The tank is 6 litres more than the stock tank, just the thing for long rides, and it dominates the aesthetic, so as the project progressed I found I wanted the bike to feel like a Manx cafe racer; a bit less race and a bit more cafe, so I took artistic license, and what you see here is the finished product.

Anyway, while the seat was being made, I pulled the engine out, and began working the subframe and tail loop, bending and welding it all up to give the flat seat pan and cowl a rake up at the back. I didn’t want to compromise ride height and have to raise the springs, nor lengthen the cowl to clear the rear wheel travel. I fabbed up all the mounts and de-tabbed the frame and continued to source and order bits and pieces for the build. The all-titanium manx-style exhaust from Over was another one of those things I’d picked up a while back, so I cracked open the muffler and removed the restrictive baffle and replaced it with a perforated pipe and re-packed it with glass packing. The result is a raw thumping note to wake up the neighbours.

The engine got a serious clean up and treated with a VHT primer and wrinkle-black engine enamel, giving it a vintage feel. Keihin CR38 smoothbore carb was chosen over the more popular FCR and braided oil line with ground and polished case covers completed the motor. Meanwhile the seat returned and I finalised the fender and indicator mounting points, welded everything up and sent it off to be sandblasted and powdercoated.

I spent hours sanding back the wheels, polished the rims, painted the hubs satin black and laced them all up with stainless spokes and TT100 GP tyres. New brake linings, bearings, and seals all round and the front forks were completely rebuilt and shaved and polished, adding Ikon custom progressive springs up front and custom rear shocks with vintage shrouds. I decided to modify the front end for a dual slotted disc setup with a second caliper from an XJ750 (I think). Braided stainless brake lines made to measure and both callipers and master cylinder got completely rebuilt with new pistons, seals and stainless banjos.

I completely re-wired the bike with battery eliminator, new gauges and lights of course, mounting individual LED warning lights inside the gauge mount, and giving the cluster a slight rake back towards the rider.”

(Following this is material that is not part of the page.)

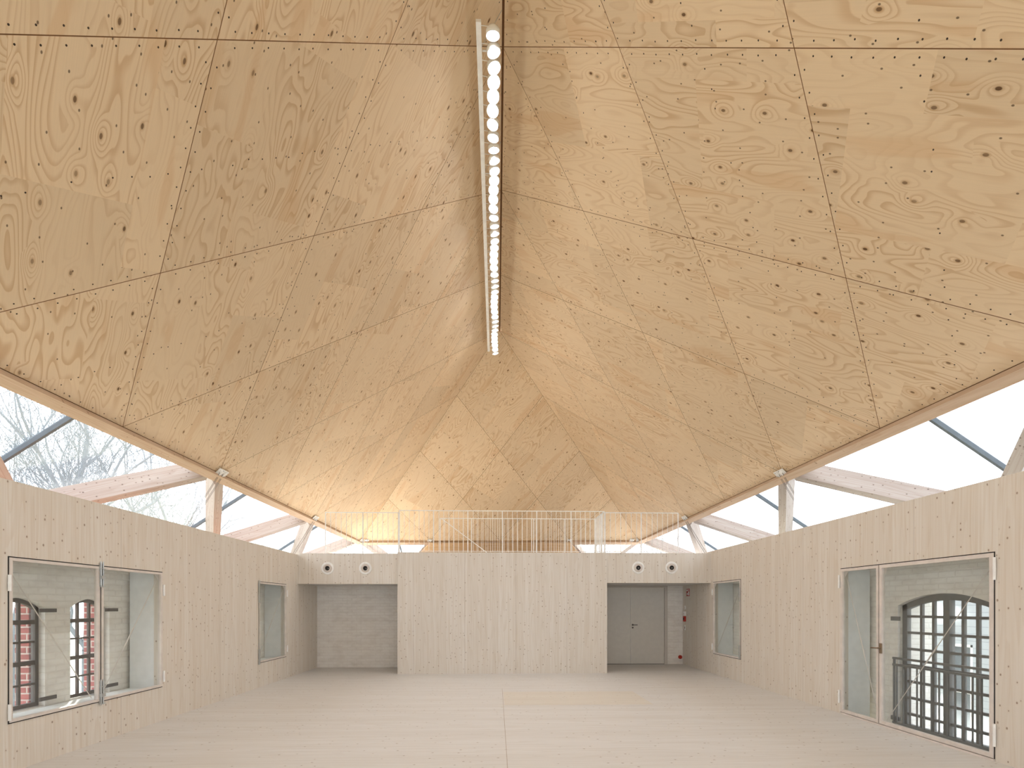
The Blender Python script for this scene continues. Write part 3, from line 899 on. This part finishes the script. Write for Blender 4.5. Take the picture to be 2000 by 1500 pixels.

Nick built this bike as his personal ride, so it’s no surprise he tells us “I’m stoked with the finished bike, and am a very happy customer!”. The traditionalists might say the alloy fairing doesn’t belong on a Manx design but it’s one of those things Nick just wanted on his bike. “The bike pulls hard, sounds wicked and stops better than any other SR I’ve ridden so I couldn’t be happier.” We look forward to seeing what comes out of Nick’s head next – just hope we don’t have to wait another three years.